Hades was envisioned by the Greeks as a callous but honorable being. The Roman considered Pluto to be a more benevolent god who was associated with fertility as well as death and riches.

Hades' symbol of power is the Helm of Darkness, which allows him to become a shadow. This means he can pass through walls and melt into shadows, not be touched, seen or heard, and radiate fear so intense that it can make a person go insane or stop their heart. In some stories, the Helm of Darkness is also known to give the person wearing it the power to control hell fire (fire from the river Phlegethon).

Persephone

Hades and Persephone



Hades was lonely, and wanted a wife. He spied Persephone one day, in the fields with her mother Demeter, and decided he would have her, admiring her (in other cases, Hades was riding his chariot over the Earth. When Eros saw him, he shot a golden arrow into Hades. Persephone was the first one he saw, resulting in 'love at first sight'). He soon fell in love with her, and plotted on how he would get her. After obtaining the permission of Zeus he decided to kidnap her. Persephone was innocently picking flowers with some Nymphs in a field in Enna when Hades came to abduct her, bursting through a cleft in the Earth. Later, the Nymphs were changed by Demeter into the Sirens for not having interfered. Life came to a standstill as the devastated Demeter, goddess of the Harvest, searched everywhere for her lost daughter. Hecate, Goddess of magic, eventually told Demeter she had heard Persephone screaming that she was being kidnapped. She then stopped working the Earth, and the land didn't flourish.

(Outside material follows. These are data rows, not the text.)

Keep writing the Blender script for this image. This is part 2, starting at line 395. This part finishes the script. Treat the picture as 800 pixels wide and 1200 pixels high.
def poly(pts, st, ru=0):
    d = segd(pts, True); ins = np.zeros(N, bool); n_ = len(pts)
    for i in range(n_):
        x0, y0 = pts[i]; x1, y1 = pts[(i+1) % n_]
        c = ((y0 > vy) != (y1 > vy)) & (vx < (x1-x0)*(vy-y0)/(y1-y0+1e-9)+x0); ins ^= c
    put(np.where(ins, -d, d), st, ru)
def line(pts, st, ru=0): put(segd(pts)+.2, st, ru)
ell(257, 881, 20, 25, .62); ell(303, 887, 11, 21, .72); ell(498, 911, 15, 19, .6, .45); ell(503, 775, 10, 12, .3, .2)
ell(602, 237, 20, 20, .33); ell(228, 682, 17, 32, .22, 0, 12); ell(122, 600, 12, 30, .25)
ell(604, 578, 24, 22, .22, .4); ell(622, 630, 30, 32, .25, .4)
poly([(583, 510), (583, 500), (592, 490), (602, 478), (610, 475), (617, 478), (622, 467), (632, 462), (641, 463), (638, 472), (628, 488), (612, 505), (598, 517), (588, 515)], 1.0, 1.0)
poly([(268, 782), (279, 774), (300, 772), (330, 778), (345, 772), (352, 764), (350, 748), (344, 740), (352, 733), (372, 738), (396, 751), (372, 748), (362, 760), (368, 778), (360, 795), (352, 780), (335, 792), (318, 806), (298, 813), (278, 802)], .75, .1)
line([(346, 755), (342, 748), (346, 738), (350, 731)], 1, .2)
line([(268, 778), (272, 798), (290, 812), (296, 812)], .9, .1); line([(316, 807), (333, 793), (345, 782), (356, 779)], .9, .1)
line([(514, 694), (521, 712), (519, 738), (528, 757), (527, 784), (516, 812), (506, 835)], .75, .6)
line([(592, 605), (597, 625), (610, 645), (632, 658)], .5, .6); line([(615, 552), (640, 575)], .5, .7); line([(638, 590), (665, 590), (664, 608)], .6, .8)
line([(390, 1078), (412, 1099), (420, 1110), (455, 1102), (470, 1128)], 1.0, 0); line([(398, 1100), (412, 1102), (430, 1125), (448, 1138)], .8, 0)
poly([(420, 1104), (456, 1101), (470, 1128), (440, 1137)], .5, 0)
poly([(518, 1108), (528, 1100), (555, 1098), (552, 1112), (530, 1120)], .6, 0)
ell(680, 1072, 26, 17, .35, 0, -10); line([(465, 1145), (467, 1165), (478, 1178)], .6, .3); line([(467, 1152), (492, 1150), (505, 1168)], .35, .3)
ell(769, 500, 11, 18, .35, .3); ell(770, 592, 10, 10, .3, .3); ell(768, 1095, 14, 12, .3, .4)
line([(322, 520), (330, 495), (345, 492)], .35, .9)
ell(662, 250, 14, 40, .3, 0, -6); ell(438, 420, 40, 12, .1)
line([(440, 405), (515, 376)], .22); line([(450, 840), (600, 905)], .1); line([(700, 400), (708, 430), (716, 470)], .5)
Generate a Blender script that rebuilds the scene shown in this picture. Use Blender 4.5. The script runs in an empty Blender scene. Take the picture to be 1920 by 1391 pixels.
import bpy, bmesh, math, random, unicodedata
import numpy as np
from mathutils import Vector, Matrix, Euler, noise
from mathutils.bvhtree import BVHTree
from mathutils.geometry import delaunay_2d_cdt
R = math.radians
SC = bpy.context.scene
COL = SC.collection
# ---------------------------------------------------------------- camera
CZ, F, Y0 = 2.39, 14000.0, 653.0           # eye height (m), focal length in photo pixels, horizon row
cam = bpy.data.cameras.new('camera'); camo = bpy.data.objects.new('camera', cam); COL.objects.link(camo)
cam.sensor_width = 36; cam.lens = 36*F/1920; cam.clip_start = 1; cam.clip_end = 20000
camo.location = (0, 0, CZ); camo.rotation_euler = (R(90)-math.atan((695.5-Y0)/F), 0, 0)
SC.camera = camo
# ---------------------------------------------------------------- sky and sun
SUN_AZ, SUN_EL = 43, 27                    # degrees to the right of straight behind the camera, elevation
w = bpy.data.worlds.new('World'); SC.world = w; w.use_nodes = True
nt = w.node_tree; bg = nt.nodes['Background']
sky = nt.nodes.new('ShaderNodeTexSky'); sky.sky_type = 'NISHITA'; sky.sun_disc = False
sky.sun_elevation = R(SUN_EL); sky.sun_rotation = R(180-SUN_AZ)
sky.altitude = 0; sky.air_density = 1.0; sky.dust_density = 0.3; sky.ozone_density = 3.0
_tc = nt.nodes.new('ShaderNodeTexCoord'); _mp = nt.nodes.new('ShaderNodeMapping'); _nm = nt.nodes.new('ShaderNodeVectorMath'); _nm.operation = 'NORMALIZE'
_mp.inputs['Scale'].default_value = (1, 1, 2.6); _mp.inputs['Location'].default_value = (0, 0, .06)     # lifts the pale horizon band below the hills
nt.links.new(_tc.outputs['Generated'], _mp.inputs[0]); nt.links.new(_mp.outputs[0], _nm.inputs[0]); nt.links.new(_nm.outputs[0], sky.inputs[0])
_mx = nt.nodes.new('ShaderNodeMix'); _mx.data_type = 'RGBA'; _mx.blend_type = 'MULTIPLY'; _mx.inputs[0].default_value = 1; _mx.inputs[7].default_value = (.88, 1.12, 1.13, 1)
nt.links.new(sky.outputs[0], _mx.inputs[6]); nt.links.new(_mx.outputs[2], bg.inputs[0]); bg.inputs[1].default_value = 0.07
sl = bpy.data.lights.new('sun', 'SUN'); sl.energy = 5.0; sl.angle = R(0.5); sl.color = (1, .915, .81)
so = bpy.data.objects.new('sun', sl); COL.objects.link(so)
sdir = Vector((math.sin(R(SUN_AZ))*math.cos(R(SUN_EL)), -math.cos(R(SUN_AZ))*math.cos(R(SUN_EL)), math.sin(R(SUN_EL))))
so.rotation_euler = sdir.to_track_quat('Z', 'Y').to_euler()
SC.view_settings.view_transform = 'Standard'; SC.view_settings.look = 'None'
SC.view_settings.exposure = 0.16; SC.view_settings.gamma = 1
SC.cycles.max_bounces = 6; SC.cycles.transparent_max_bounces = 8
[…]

Hades was determined to make Persephone love him, and tried in many ways. She hated him at first, for snatching her away from her mother, but she soon revealed that her mother wasn't around, as she had never been away from her before. He very much wanted her love and tried to buy it with many gifts at first, but then took to spending all of his day with her, trying to make her happy.

Finally, Zeus, pressed by the cries of the hungry people and by the other deities who also heard their anguish, forced Hades to return Persephone. However, it was a rule of the Fates that whoever consumed food or drink in the Underworld was doomed to spend an eternity there. Before Persephone was released to Hermes, who had been sent to retrieve her, Hades convinced Persephone to eat six pomegranate seeds, knowing they would eternally connect her to return to the Underworld and force her to return for six months each year. This explains why we have winter. Some versions of the myth have Persephone eventually fall in love with her new husband in return, and other at least say that she respected him and her new powers as Queen of the Underworld.

When Demeter and her daughter were united, the Earth flourished with vegetation and colour, but for six months each year when Persephone returned to the Underworld, Demeter mourned and the earth once again became a barren realm, thus creating seasons.